Mr Vanhegan argued that this would give rise to uncertainty. I doubt whether that need be so in practice, given that the critical factor will be the purpose for which the applicant is permitted to continue to occupy the property. This will depend primarily on the terms which will accompany the notification of the s. 184 decision, not the length of occupation which in fact continues thereafter. If the occupant is permitted to stay in the accommodation for an indefinite further period, that is likely to lead to the conclusion that the continued occupation is as a dwelling, notwithstanding any avowed intention by the local authority to offer him or her another property at some uncertain point in the future. If the occupier is told that he or she can stay in the property for the time being pursuant to the local authority’s acceptance that it must house them, they are justified in treating it as their home if they stay for more than a short period. It is the indefinite nature of the period of continued occupation offered which matters. It might be very lengthy, because it need not in fact be followed by an offer of other accommodation in order to fulfil the full housing duty, even if there is an avowed intention to do so. In such cases, the purpose of occupation has changed by reason of the terms offered following the s.184 decision because unlike occupation pursuant to the s. 188 duty, it is indefinite and is not to be brought to an end by the operation of the s. 184 investigation. That is what entitles the occupant to treat it as having the degree of settled residence as a home which makes it a “dwelling”.

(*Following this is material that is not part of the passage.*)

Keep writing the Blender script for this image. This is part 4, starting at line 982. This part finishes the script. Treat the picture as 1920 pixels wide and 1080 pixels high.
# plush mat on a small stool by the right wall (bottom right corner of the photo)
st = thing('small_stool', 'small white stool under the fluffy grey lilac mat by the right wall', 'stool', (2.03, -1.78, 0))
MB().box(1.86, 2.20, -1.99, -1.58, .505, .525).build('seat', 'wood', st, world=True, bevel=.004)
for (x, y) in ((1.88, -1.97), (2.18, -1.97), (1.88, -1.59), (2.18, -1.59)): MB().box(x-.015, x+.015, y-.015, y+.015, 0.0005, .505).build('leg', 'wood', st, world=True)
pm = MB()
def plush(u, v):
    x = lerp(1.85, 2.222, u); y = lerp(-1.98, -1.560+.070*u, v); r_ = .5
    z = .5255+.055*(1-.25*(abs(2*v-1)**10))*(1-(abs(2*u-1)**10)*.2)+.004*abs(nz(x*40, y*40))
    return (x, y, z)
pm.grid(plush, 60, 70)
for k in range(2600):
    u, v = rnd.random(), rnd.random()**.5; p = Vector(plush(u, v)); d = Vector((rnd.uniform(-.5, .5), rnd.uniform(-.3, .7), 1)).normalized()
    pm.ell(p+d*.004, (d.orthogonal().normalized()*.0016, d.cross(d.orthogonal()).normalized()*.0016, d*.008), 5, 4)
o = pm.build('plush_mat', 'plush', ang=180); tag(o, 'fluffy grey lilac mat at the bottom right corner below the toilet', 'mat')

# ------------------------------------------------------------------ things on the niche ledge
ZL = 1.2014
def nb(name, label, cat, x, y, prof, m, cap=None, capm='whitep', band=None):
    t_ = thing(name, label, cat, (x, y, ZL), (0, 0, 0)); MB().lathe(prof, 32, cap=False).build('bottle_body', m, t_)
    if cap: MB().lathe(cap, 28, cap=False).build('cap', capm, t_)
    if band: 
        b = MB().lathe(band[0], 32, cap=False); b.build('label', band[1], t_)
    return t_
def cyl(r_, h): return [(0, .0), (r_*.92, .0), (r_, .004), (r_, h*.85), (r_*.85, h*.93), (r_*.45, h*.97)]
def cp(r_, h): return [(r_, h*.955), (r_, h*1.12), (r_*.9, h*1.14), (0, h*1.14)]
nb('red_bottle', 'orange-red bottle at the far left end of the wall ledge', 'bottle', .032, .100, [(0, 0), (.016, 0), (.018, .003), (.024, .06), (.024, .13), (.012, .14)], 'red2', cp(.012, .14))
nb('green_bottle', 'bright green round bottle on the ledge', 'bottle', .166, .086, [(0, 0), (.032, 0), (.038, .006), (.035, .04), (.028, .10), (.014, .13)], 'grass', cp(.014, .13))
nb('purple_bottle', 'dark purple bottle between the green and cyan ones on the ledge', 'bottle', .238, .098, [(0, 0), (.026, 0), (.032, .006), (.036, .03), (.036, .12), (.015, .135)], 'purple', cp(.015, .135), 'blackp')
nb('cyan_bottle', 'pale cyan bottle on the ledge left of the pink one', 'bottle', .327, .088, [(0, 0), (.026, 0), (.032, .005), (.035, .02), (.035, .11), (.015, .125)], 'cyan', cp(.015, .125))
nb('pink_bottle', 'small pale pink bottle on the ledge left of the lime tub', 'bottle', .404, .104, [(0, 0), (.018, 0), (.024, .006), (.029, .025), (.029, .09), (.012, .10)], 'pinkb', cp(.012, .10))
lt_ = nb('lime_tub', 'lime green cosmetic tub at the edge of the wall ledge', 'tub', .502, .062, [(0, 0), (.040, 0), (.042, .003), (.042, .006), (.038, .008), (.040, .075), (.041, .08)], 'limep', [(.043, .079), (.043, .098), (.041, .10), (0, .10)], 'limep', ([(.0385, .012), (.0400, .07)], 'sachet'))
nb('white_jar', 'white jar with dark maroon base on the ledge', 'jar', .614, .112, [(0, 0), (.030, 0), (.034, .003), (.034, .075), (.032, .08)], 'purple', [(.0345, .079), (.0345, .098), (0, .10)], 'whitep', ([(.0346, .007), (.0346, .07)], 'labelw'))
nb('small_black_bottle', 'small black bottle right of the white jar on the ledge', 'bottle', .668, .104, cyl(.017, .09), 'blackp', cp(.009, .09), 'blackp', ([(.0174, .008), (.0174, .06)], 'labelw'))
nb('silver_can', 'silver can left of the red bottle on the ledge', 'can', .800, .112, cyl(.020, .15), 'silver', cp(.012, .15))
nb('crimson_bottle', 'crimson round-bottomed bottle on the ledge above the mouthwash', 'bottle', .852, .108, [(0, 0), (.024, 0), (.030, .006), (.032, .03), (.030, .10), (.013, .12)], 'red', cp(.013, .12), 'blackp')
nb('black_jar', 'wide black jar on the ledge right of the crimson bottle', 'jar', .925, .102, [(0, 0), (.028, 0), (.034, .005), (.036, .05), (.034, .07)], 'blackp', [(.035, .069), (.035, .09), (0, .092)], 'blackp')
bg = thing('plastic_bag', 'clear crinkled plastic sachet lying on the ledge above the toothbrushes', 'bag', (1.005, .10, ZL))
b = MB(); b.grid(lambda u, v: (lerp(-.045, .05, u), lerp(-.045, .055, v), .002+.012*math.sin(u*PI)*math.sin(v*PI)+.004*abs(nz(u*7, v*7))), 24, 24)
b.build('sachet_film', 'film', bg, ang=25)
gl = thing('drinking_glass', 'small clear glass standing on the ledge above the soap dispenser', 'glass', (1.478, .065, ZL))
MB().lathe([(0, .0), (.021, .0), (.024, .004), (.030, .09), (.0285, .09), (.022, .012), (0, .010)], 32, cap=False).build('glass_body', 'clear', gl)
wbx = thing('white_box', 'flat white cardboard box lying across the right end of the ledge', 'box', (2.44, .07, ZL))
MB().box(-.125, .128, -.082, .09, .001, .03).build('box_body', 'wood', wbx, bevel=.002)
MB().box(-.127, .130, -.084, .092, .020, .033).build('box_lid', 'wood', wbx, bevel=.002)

In short, the question is not whether occupation is under s.193(2) per se, but whether the occupation is more than merely transient (Rogerson v Wigan Metropolitan Borough Council [2005] 2 All E R 1000 ). ‘Indefinite’ occupation will be more than merely transient.

Appeal allowed. Dacorum’s notice was not adequate and the possession claim failed.

Comment

While this caused a bit of a fuss amongst housing lawyers at first sight, on reflection I don’t think it is much of an issue. We had perhaps all assumed that s.193 accommodation would be occupied as a dwelling, as a matter of course. Yet the argument that very short term, transient accommodation may not be occupied as a dwelling of course makes sense. But in practice, it is highly unusual for s.193 accommodation to ever be for a specified very short period, and even if it is, it will be pretty unlikely to end up subject to  possession proceedings, as either the period will have since become indefinite (as surely any written provision for, say, a week, would become irrelevant on subsequent facts), or the homeless occupier moved to other accommodation.

Still, it is something else to factor in to dealing with possession claims for s.193 accommodation…

About Giles Peaker

Giles Peaker is a solicitor and partner in the Housing and Public Law team at Anthony Gold Solicitors in South London. You can find him on Linkedin and on Twitter. Known as NL round these parts, and still is Nearly Legal on Google +.
Posted in Homeless, Housing law - All, Licences and occupiers, Possession.

2 Comments

  1. Is this important for other reasons:

    Suppose a person is owed the full housing duty and remains in their temporary accommodation (under s.193(2) HA 1996).

    The person then does something which entitles the council to terminate that duty under s.193(6) HA 1996 – for example rent arrears.

    If the temporary accommodation is classed as a dwelling, the council would then have to have a full court possession order to evict (under s.3 PEA 1977)

    In the case of rent, wouldn’t a court have the discretion to come to some arrangement about repaying the rent arrears rather than evicting? (I suppose the rent-arrears pre-action protocol would not apply to this type of accommodation).

    If so, eviction would not be automatic so it would be wrongful for a person to give up possession on the basis of the eviction notice alone?